Now this one relates more to movie portrayals of fans than anything else. Because while fannish tendencies are more often portrayed in male characters than female ones, when female fans are portrayed it tends not to look pretty. The adolescent part of the adolescent female movie fan stereotype from the 1910s has stuck around far more in cinematic depictions than the female part; from Cinema Paradiso to The Dreamers to Me and Earl and the Dying Girl, coming of age films featuring movie-loving protagonists are pretty common, and also pretty male dominated.

When you do see portrayals of adolescent female fandom in movies, they tend to be about music – or, more accurately, musicians (I Wanna Hold Your Hand, Bye Bye Birdy, Confessions of a Teenage Drama Queen, Letter From An Unknown Woman arguably fits as well). Otherwise, female fans are often portrayed as adults whose fannish-ness either directly obstructs their ability to live functional adult lives (Austenland) or attempts to fill the void created by the awfulness of their reality (The Purple Rose of Cairo). Regardless, it’s not a healthy relationship.

In comparison, while adult male fans can be shown as having their fandoms interfere with their social lives, it’s usually more of a case of dialing it back a little rather than the complete re-vamp often prescribed to female fans.

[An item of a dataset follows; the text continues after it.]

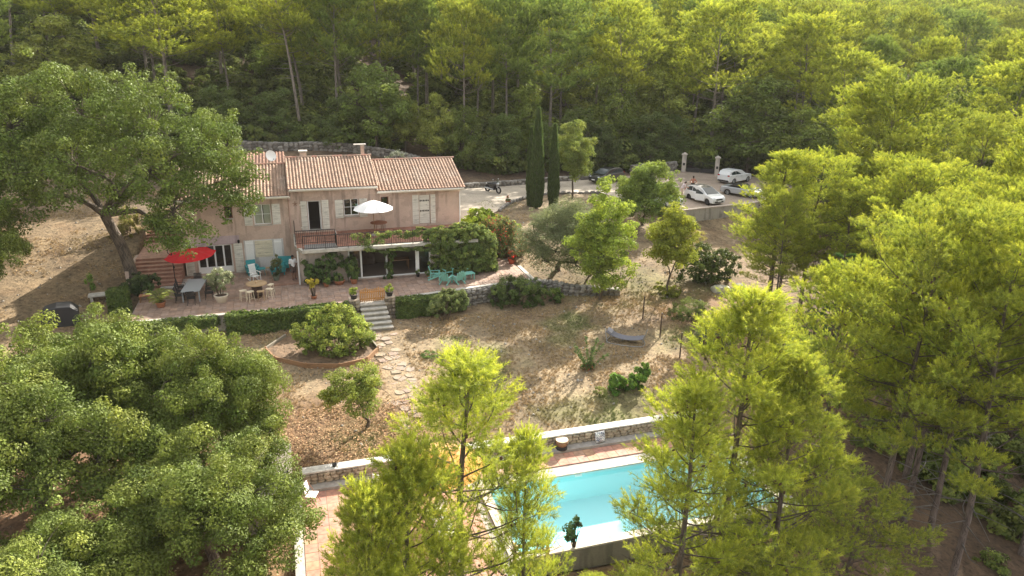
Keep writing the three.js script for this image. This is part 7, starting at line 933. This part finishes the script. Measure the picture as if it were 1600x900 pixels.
pot('potted_plant', 'small black pot at the foot of the right door post', [15.95, 0.003, 4.45], 0.14, 0.24, mats.black, bushGeo(449, [[0, 0.14, 0, 0.14, 0.16]], { n: 200, len: 0.1, col: G8, tip: GT }));
pot('potted_plant', 'small red pot beside the door post at the start of the ivy wall', [16.7, 0.003, 4.75], 0.18, 0.22, mats.terra, bushGeo(450, [[0, 0.15, 0, 0.22, 0.2]], { n: 300, len: 0.12, col: G8, tip: GT }));
pot('potted_geranium', 'red pot with red flowering plant at the far right corner of the terrace', [23.5, 0.003, 3.0], 0.28, 0.42, std(0.55, 0.12, 0.06), bushGeo(451, [[0, 0.3, 0, 0.42, 0.36], [0.4, 0.35, 0, 0.3, 0.3]], { n: 1000, len: 0.14, col: [0.1, 0.1, 0.04], tip: [0.2, 0.18, 0.06], flower: [0.5, 0.04, 0.03], nf: 0.18 }));
pot('potted_plant', 'dark pot with small shrub by the foot of the garden staircase', [-1.9, 0.003, 4.3], 0.24, 0.3, std(0.3, 0.3, 0.32), bushGeo(452, [[0, 0.3, 0, 0.3, 0.3]], { n: 600, len: 0.13, col: [0.04, 0.07, 0.02], tip: [0.1, 0.14, 0.04] }));
pot('hanging_flowers', 'terracotta planter with red flowers on the roof side of the drive bed', [27.6, H(27.6, -11.4), -11.4], 0.25, 0.3, mats.terra, bushGeo(453, [[0, 0.2, 0, 0.26, 0.22]], { n: 350, len: 0.13, col: [0.1, 0.12, 0.04], tip: [0.2, 0.2, 0.06], flower: [0.6, 0.05, 0.08], nf: 0.15 }));
bush('green_patch', 'small patch of green weeds on the dry lawn beside the path', 'weed patch', [14.7, -1.44, 15.4], 0, bushGeo(454, [[0, 0.08, 0, 0.55, 0.14], [0.5, 0.06, 0.4, 0.4, 0.12]], { n: 1500, len: 0.09, asp: 0.4, col: [0.09, 0.14, 0.04], tip: [0.16, 0.22, 0.06], twig: false }));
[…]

Stereotype #4: Female fans are relatively rare

Star Wars: Episode IV – A New Hope (1977)
Now here we have the only one that doesn’t date back to the 1910s. My personal hypothesis is that the “rise” of female fans noted in those two articles I mentioned at the start of this piece is far more a rise in visibility than an actual increase in numbers (not to say that there has not been some increase, just that it is only one variable involved). While some of the biggest movie fan magazines stuck around until the 1970s, they really seemed to take a major hit, much like the studio system, around the 1950s, and with them went female fan visibility. As female fan visibility went down, a lot of fandoms that are still perceived as stereotypically male were being established and growing.

With the rise of the internet, however, you got the development of online fan spaces, some of which – for example, the majority of fan fiction communities – still remain predominantly female. Even before the internet, the much smaller fan-writing and fan art communities present in fanzines were largely female, even in the case of fandoms perceived as being “fanboy” domains, like Star Wars. In 1982, Pat Nussman published an essay, “Where the Boys Are,” in the zine Alderaan, in which she writes:

One tends to take the situation for granted, as a given, a fact so obvious about media fandom that it’s hardly thought about or noticed until, as happens every so often, someone wakes up, looks around, and says, “Hey, where are the guys?” Good question. Where are the men? Male names are rare in LoC columns or fanzine order lists, male faces scarce at media conventions, and the number of men writing or drawing or editing in media fandom so minimal as to be practically nonexistent. If there are men in media fandom, they’re certainly very quiet. To turn about a feminist phrase then, why is half the human race so poorly represented in Star Wars and other media fandoms?

The irony here, of course, is that if you took the statement “why is half the human race so poorly represented in Star Wars and other media fandoms?” out of context and posed it to someone today a good number of people would assume she’s referring to the other half of the population.